======== DATA PROVIDED

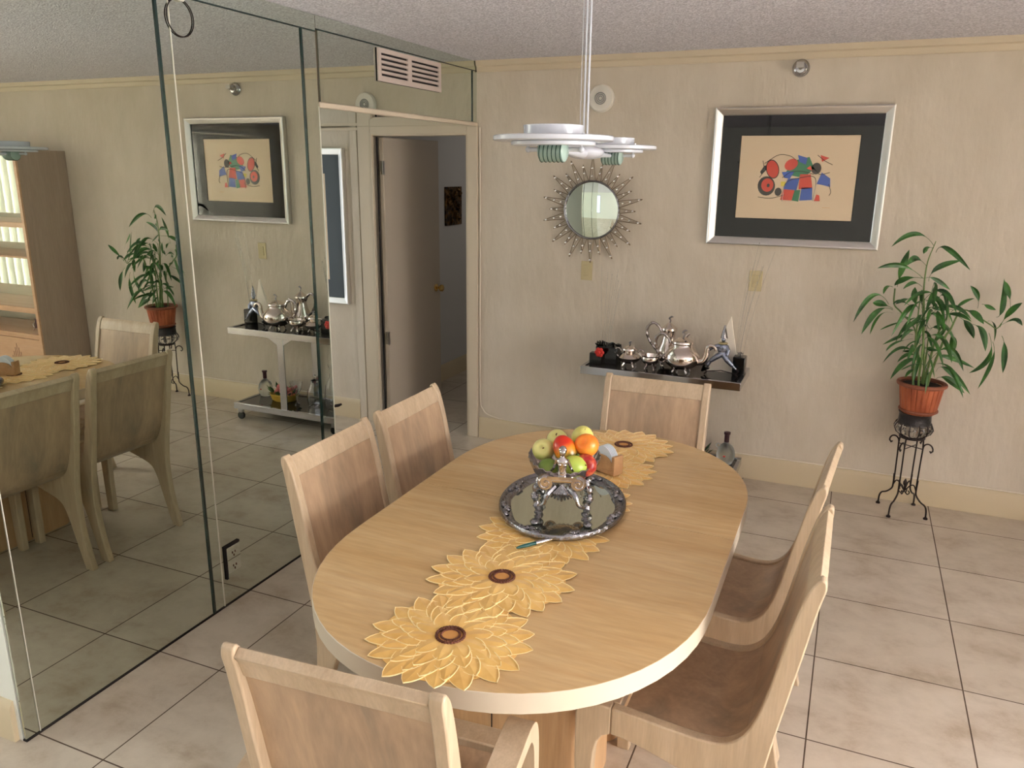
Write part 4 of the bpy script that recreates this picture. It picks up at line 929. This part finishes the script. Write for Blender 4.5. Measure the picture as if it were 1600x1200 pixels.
# ================================================================== LIGHT
def area(name,loc,rot,sx,sy,power,col):
    l=bpy.data.lights.new(name,'AREA'); l.shape='RECTANGLE'; l.size=sx; l.size_y=sy; l.energy=power; l.color=col
    o=bpy.data.objects.new(name,l); COL.objects.link(o); o.location=loc; o.rotation_euler=rot; return o
area('daylight_side_window',(6.6,-3.25,1.2),(0,pi/2,0),2.4,5.4,LP[0],(1.0,.955,.93))
area('daylight_kitchen_window',(-1.9,-8.2,1.4),(pi/2,0,0),2.4,1.9,LP[1],(.9,1.0,.93))
area('alcove_fill_daylight',(-2.15,-.83,1.15),(0,-pi/2,0),1.7,1.5,LP[2],(1.0,1.0,.93))  # added light for the alcove, behind the unseen window
lampem=mat('lit_diffuser',(1,1,1,1),.5); nodes(lampem)[2].inputs['Emission Color'].default_value=(.92,1.0,.93,1); nodes(lampem)[2].inputs['Emission Strength'].default_value=LP[3]
kl=thing('ceiling_light','long fluorescent kitchen ceiling light beyond the end of the mirrored wall','ceiling light',(-2.2,-4.7,2.44))
MB().b2((-.35,-.75,-.05),(.35,.75,0)).build('housing',whitem,kl,smooth=False); MB().b2((-.33,-.73,-.08),(.33,.73,-.05)).build('diffuser',lampem,kl,bevel=.01)
hl=thing('ceiling_light','small round fill light added out of view in the hallway past the door','ceiling light',(.15,1.9,2.44))  # hall lamp is added out of view to brighten the dark hallway
lampw=mat('hall_fill_glow',(1,1,1,1),.5); nodes(lampw)[2].inputs['Emission Color'].default_value=(1,.93,.84,1); nodes(lampw)[2].inputs['Emission Strength'].default_value=LP[4]
MB().lathe([(0,0),(.15,0),(.15,-.02),(0,-.02)],(0,0,0),32,cap=False).build('base_ring',whitem,hl); MB().lathe([(.13,-.02),(.12,-.06),(.06,-.085),(0,-.09)],(0,0,0),32,cap=False).build('glass_shade',lampw,hl)
w=bpy.data.worlds.new('world'); SC.world=w; w.use_nodes=True; w.node_tree.nodes['Background'].inputs[0].default_value=(.8,.9,1,1); w.node_tree.nodes['Background'].inputs[1].default_value=1.0
SC.view_settings.view_transform='Standard'; SC.view_settings.look='None'; SC.view_settings.gamma=1; SC.view_settings.exposure=EXPO
try:
    SC.view_settings.use_curve_mapping=False
except Exception: pass
cy=SC.cycles; cy.max_bounces=12; cy.diffuse_bounces=6; cy.glossy_bounces=7; cy.transmission_bounces=8; cy.sample_clamp_indirect=6; cy.caustics_refractive=False; cy.use_denoising=True
try: cy.denoiser='OPENIMAGEDENOISE'
except Exception: pass
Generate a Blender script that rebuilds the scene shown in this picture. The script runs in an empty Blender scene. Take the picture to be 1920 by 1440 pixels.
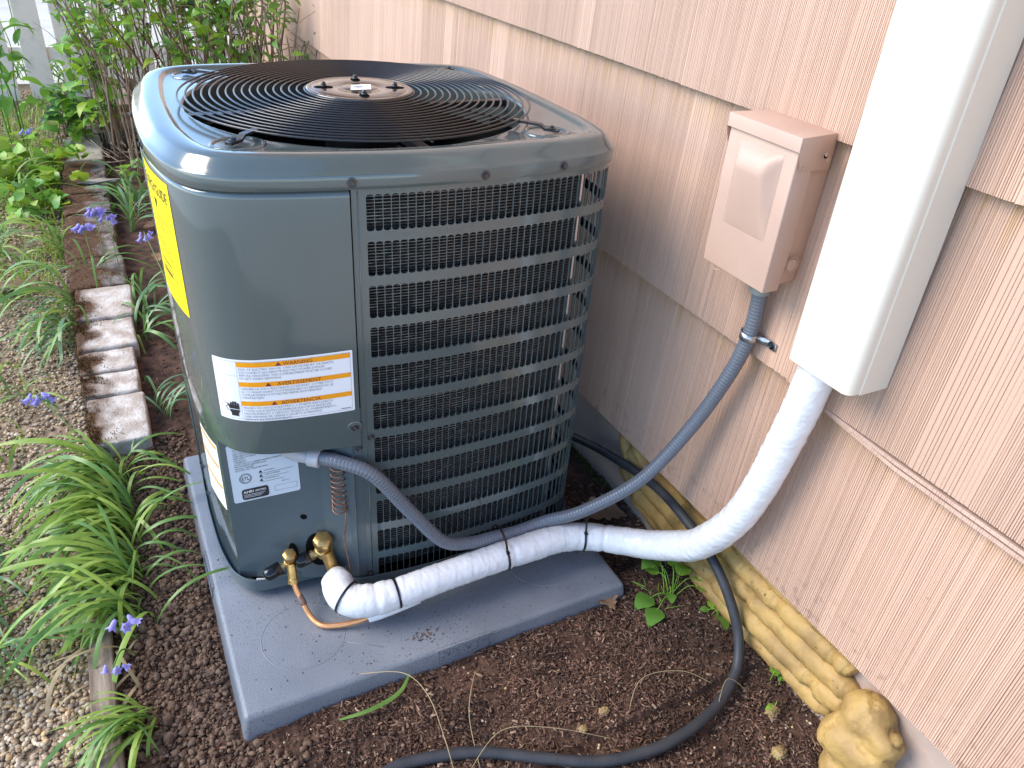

================

◆ AIM OF THE TASK
Using the listing above, locate the lines that hold "this" and copy each one.

◆ THE RESULT
Write part 4 of the bpy script that recreates this picture. It picks up at line 929. This part finishes the script. Write for Blender 4.5. Measure the picture as if it were 1600x1200 pixels.
Generate a Blender script that rebuilds the scene shown in this picture. The script runs in an empty Blender scene. Take the picture to be 1920 by 1440 pixels.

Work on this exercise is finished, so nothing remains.